Founded in 1997, the Echo Theater Company has gained a reputation for producing and developing exciting new work. Under the artistic leadership of Chris Fields, the company has championed playwrights for a quarter century, producing and commissioning numerous world premieres and introducing Los Angeles to playwrights David Lindsay-Abaire, Adam Rapp and Sarah Ruhl among others. The Echo has won countless Los Angeles Drama Critics Circle, Ovation, LA Weekly and Stage Raw awards, and is frequently cited on end-of-the-year “Best of Lists” including by the Los Angeles Times, LA Observed and NPR affiliate KCRW 89.9 FM, among others. The company was anointed “Best Bet for Ballsy Original Plays” by the LA Weekly and was a recipient of a “Kilroy Cake Drop” to honor its efforts to produce women and trans writers. KCRW declared that “Echo Theater Company is on a fierce journey,” and Los Angeles Times theater critic Charles McNulty wrote, “Artistic directors of theaters of all sizes would be wise to follow the [lead] of the Echo's Chris Fields, who [is] building audience communities eager for the challenge of path-breaking plays.” In April, the Echo was honored with three Los Angeles Drama Critics Circle Awards including the prestigious Margaret Harford Award for Excellence In Theatre. In May, last season's production of How It's Gon' Be by JuCoby Johnson was the recipient of four Stage Raw awards.

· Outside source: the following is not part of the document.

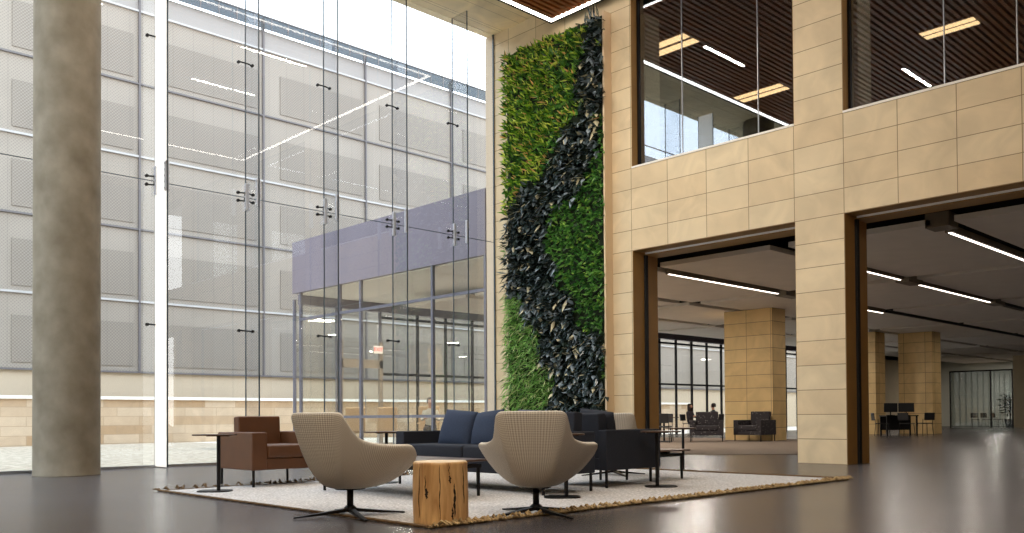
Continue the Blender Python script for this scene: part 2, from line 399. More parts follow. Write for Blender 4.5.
for k, x in enumerate(joints):
    if k in (5,): top = ZC
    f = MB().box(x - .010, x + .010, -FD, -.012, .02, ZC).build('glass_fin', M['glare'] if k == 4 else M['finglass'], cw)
    e = MB(); e.box(x - .008, x + .008, -.012, .008, .02, ZC); e.box(x - .0115, x + .0115, -FD - .006, -FD + .006, .02, ZC)
    e.build('edge_seal', M['gedge'], f)
    if k > 6: continue
    s = MB()
    for yy in (-FD + .03, -.05):
        s.box(x - .03, x + .03, yy - .028, yy + .028, ZJ - .24, ZJ + .24, .004, 1)
        for q in range(5):
            zz = ZJ - .2 + q * .1
            s.tube([(x - .045, yy, zz), (x + .045, yy, zz)], .014, 8)
    s.build('splice_plate', M['palesteel'], f)
    sp = MB()
    for zz in (ZJ - .07, ZJ + .07):
        sp.tube([(x - .14, .012, zz + .0), (x - .06, -.03, zz), (x + .06, -.03, zz), (x + .14, .012, zz)], .013, 8)
        for sx in (-.14, .14): sp.tube([(x + sx, -.02, zz), (x + sx, .015, zz)], .028, 10)
    sp.box(x - .03, x + .03, -.04, -.01, ZJ - .1, ZJ + .1)
    sp.build('spider_fitting', M['blackmetal'], f)
    for zc in (2.332, 7.075):
        sp = MB(); sp.tube([(x - .13, .0, zc + .012), (x - .05, -.03, zc), (x + .05, -.03, zc), (x + .13, 0, zc - .012)], .013, 8)
        for sx in (-.13, .13): sp.tube([(x + sx, -.02, zc), (x + sx, .015, zc)], .028, 10)
        sp.build('spider_fitting', M['blackmetal'], f)

# ------------------------------------------------------------------ living wall
LY0, LY1, LZ0, LZ1, LX = -3.36, -.60, .45, 8.64, -.20
def lz(y): return 8.70
lw = empty('living_wall', (0, -1.95, 0), label='tall living wall of green and dark leaves fixed to the limestone wall', cat='plant wall')
MB().box(-.22, -.001, LY0 - .055, LY0 - .015, .3, 8.72).build('side_trim', mat('pale_stone_trim', (226, 202, 168), .6), lw).location = (0, 1.95, 0)
MB().box(-.17, -.001, LY0, LY1, .3, 8.66).build('planting_panel', mat('dark_green_felt', (22, 34, 16), .95), lw).location = (0, 1.95, 0)
band = [(-2.915, 8.8), (-3.42, 8.8), (-3.42, 6.258), (-2.989, 5.761), (-2.554, 5.185), (-2.022, 5.035), (-1.899, 4.124), (-2.287, 3.399), (-3.288, 2.157), (-3.42, .948), (-3.42, .3), (-1.867, .3), (-1.876, 1.894), (-1.475, 2.606), (-.722, 3.57), (-.479, 4.0), (-.479, 4.755), (-.865, 5.408), (-1.858, 5.812), (-2.235, 6.514), (-2.763, 7.054)]
def inside(y, z, poly):
    r = False; j = len(poly) - 1
    for i in range(len(poly)):
        yi, zi = poly[i]; yj, zj = poly[j]
        if (zi > z) != (zj > z) and y < (yj - yi) * (z - zi) / (zj - zi) + yi: r = not r
        j = i
    return r
def region(y, z):
    y += .12 * math.sin(z * 5.1 + y * 3) + .16 * noise.noise(Vector((y * 5, z * 5, 3.3))); z += .1 * math.sin(y * 6.3) + .16 * noise.noise(Vector((y * 5, z * 5, 9.1)))
    if inside(y, z, band): return 'dark'
    if z < 4.2 and y > -2.6 and (z < 3.6 and y > -1.95): return 'grass'
    if z < 6.4 and y < -1.85: return 'shrub'
    if z < 5.0: return 'grass'
    return 'fern' if y > -2.75 or z > 6.6 else 'shrub'
def leaf_mat(name, cols, rough=.45, trans=.25):
    m, nt, out = new_mat(name); b = principled(nt, out, None, rough); L = nt.links.new
    g = nt.nodes.new('ShaderNodeNewGeometry'); cr = nt.nodes.new('ShaderNodeValToRGB'); cr.color_ramp.interpolation = 'CONSTANT'
    els = cr.color_ramp.elements
    while len(els) < len(cols): els.new(.5)
    for i, (p, c) in enumerate(cols): els[i].position = p; els[i].color = lin(c)
    L(g.outputs['Random Per Island'], cr.inputs[0]); L(cr.outputs[0], b.inputs['Base Color'])
    t = nt.nodes.new('ShaderNodeBsdfTranslucent'); L(cr.outputs[0], t.inputs[0])
    mx = nt.nodes.new('ShaderNodeMixShader'); mx.inputs[0].default_value = trans
    L(b.outputs[0], mx.inputs[1]); L(t.outputs[0], mx.inputs[2]); L(mx.outputs[0], out.inputs[0]); return m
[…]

Clarkston opens on Saturday, Sept. 14, with performances continuing on Fridays and Saturdays at 8 p.m.; Sundays at 4 p.m.; and Mondays at 8 p.m. through October 21. Three preview performances are set for Wednesday, Sept .11; Thursday, Sept. 12; and Friday, Sept. 13, each at 8 p.m. On Fridays, Saturdays and Sundays, tickets are $38. All Monday night performances, as well as previews, are Pay-What-You-Want. Atwater Village Theatre is located at 3269 Casitas Ave in Los Angeles, CA 90039.